Is it possible that couples with high levels of marital intimacy are able to better handle financial stress? This is the question that Drs. Wickrama, O’Neal, and Klopack investigated.[5] They wanted to study the link between financial stress and overall well-being for married couples. They also tested the role of intimacy (both emotional and sexual) in the association between financial stress and well-being.

man and woman holding hands and walking

304 husbands and wives were surveyed about different aspects of their personal lives and their marriage. Included in this data were measures about financial strain (a measure of financial stress), partners’ intimacy, and health and well-being.
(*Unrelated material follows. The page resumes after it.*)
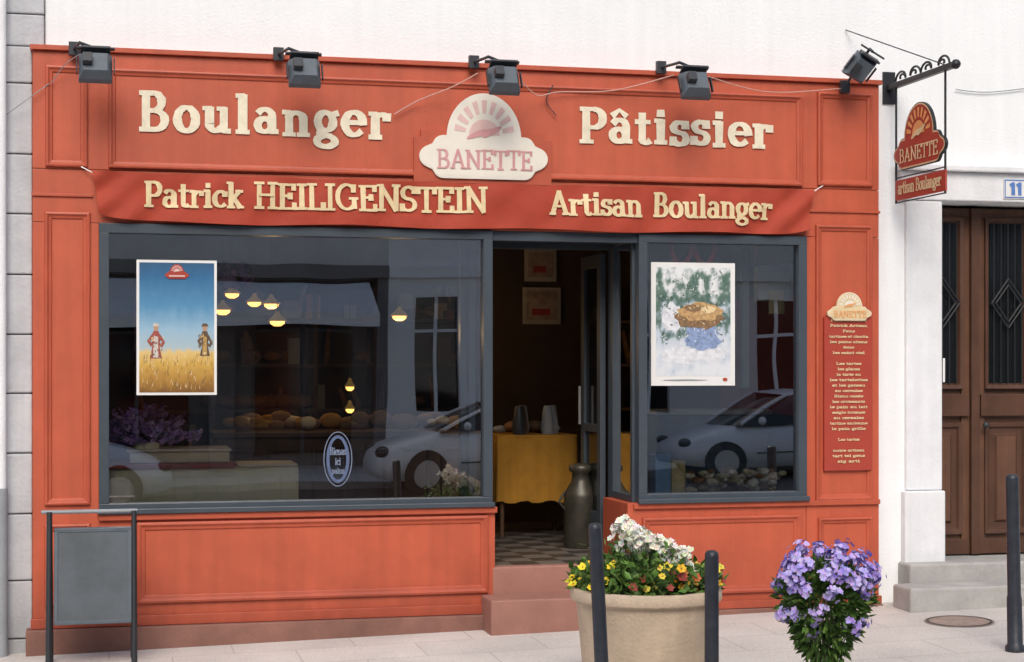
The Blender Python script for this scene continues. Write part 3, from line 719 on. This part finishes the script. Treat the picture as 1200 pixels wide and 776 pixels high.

For both husbands and wives, financial stress was connected to health and well-being later in adulthood. Specifically, greater financial stress was associated with lower life satisfaction and poorer physical health (measured with BMI). Also, partners who were intimate with each other sexually and emotionally tended to experience lower financial stress and better health and well-being.


1. Recognize the impact of financial stress. While we may hope to always be in control of our finances, this is not guaranteed. Financial stresses are likely to come, and they impact other areas of life. Remaining aware of this allows us to more proactively set in place practices to help manage future stress.

2. Trouble with finances? Find time for your spouse. While financial stress is hard, there are things that can help lessen the burden. One of these is marital intimacy, which allows for higher levels of well-being even when experiencing financial stress. Couples who make time for each other and to strengthen their connection may find they are better able to navigate financial stress that comes up in their life—together.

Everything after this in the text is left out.